The roof of any building must be able to withstand weather extremes, including wind, snow, ice, hail, hurricanes and, of course, tornados. Spray polyurethane foam (SPF) roofing systems are among the best at protecting against the weather, and they also offer energy savings because of reflective roof coatings and the insulation provided by the spray foam. So why don’t more roofing companies offer SPF roofs? One reason might be that the equipment necessary to install SPF roofs is expensive, as is the training needed to become proficient at applying foam. And because foam roofs are not as common as other methods, several myths about SPF have emerged over the past three decades or so.

Myth #1: SPF roofing systems don’t last.

Fact: Research carried out by organizations including the National Roofing Association has shown that over the course of several years, customer satisfaction was initially high and remained high for SPF roofing systems.

Myth #2: There are many places in the United States where SPF roofs can’t be installed.

Fact: SPF and elastomeric roof coatings can be installed throughout the country in temperatures between 45 degrees and 120 degrees. While it is true that moisture such as rain, frost, dew and snow will prohibit the application of foam or coatings, there are ways to get around this issue. The SPF industry has established guidelines that say that foam shouldn’t be applied when the temperature is within 5 degrees of the dew point. Contractors usually monitor weather conditions with hand-held electronic measuring tools. In addition, special foam and coating formulations are available that will work in a wide range of weather conditions. The SPF roof application guidelines have been defined over the past four decades by manufacturers, contractors, the Spray Polyurethane Foam Alliance, the National Roofing Contractors Association and equipment manufacturers.

Myth #3: Birds damage spray polyurethane foam.

Fact: Birds are a common sight on roofs, but pecking into the foam rarely is a problem. In any case, birds will peck on any type of roof. In most cases, they won’t cause leaks, and any imperfections in the roof can be easily repaired.

Myth #4: You can’t walk on SPF roofs.

Fact: Based on guidelines from the Spray Polyurethane Foam Alliance and the National Roofing Contractors Association, it would require more than 5,760 pounds of pressure on a square foot to begin to compress the SPF material. The bottom line is that SPF roofs can easily handle normal foot traffic.

Myth #5: Insurance companies won’t insure SPF roofing systems.

Fact: The SPF industry has spent a lot of money testing its roofing systems at independent laboratories, including the Factory Mutual Research Center, which is owned by an insurance group. Insurance companies do insure SPF roofing systems.

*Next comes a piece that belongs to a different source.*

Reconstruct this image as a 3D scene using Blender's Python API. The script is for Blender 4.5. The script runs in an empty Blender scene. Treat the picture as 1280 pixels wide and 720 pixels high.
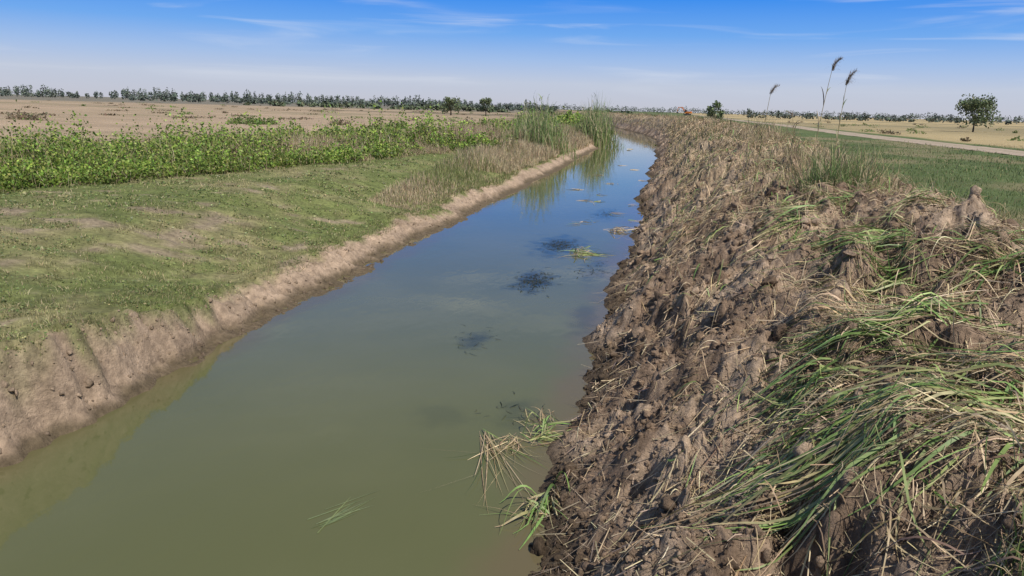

Myth #6: SPF roofs can’t stand up to high winds, fire and hail damage.

Fact: The Factory Mutual Research Center has tested SPF roofing systems for resistance to wind, fire and hail and determined that SPF roofs perform well.

Myth #7: SPF roof systems are unkind to the environment.

Fact: SFP roofs save energy. Many of the industry’s SPF roof system components have been charter partners in the Energy Star Roofing program, and several companies have been active in the Leadership in Energy and Environmental Design program. SPF offers a higher insulation value than other types of roofing material.

Myth #8: Some contractors tear off SPF roofs.

Fact: There are a few reasons why a contractor would tear off an SPF roof. Maybe he doesn’t have the knowledge, equipment or capability to install or repair an SPF roofing system. It’s usually cheaper to repair an SPF roof than to remove one, but only if the contractor knows how to handle this job. If he can’t, he might find it easier to get rid of the SPF roof and install a roof with which he has more experience. Another reason to tear off an SPF roof would be that it was poorly installed, designed or maintained. In this case, it might be better to start over.

Myth #9: You can’t get a good SPF roofing system.

Fact: You might be going in the wrong direction if you are looking for the cheapest roof system or the roof system with the longest warranty. You should start by getting in touch with the SPFA or the NRCA and researching the requirements for the SPF roofing system to be correctly installed. Check out the SPF contractor, just as you would with any construction professional. Ask to see work the contractor has completed.

The bottom line is that myths are generally created and retold by people who don’t know much about a product such as an SPF roofing system.